Le président du tribunal de N... aurait donc pu, sans excéder ses pouvoirs, satisfaire à la requête qui lui était présentée.

Par ailleurs son ordonnance, qui aurait été exécutoire comme toute autre décision de justice (Garsonnet et Cézar-Bru, 3° éd. t. VIII, n° 174 ; L. Mérignhac et A. Mérignhac, op. cit., n° 73), aurait été opposable au débiteur et aurait constitué entre les mains du créancier un titre au sens de l'art. 2148 C. Civ., dont la présentation aurait autorisé le Conservateur à accepter le bordereau d'inscription (Rappr. C. Aix, 18 novembre 1932, J.C. 11.254; Cass. req. 28 mars 1935, D.H. 1935-460, J.C. 11.638).

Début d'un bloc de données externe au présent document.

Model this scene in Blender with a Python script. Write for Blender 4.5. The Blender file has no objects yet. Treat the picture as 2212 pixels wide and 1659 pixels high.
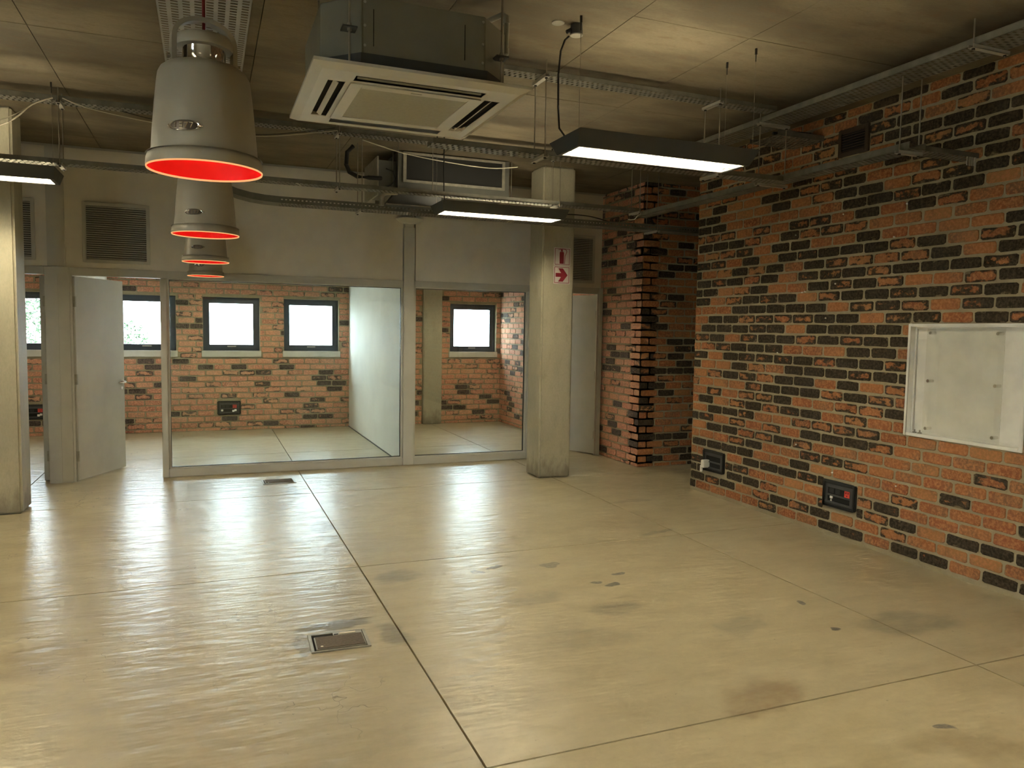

Presque toujours les ordonnances de l'espèce sont déclarées exécutoires sur minute. C'est dès lors cette dernière qui doit être présentée au Conservateur. Si l'exécution sur minute n'avait pas été autorisée, le Conservateur serait sans doute fondé à demander la production d'une expédition contenant aussi copie de la requête. Néanmoins, dès lors que le débiteur n'a pas qualité pour discuter les justifications qu'il à exigées (Cass. req. 28 mai 1935 précité), il n'engagerait pas sa responsabilité du fait qu'il accepterait le bordereau d'inscription sur la production de la minute, laquelle, au surplus, présente, pour ce qui concerne la preuve de l'existence de la créance, la même garantie que l'expédition.

Annoter : Précis Chambaz et Masounabe, n° 616 et 701 ; de France, n° 51.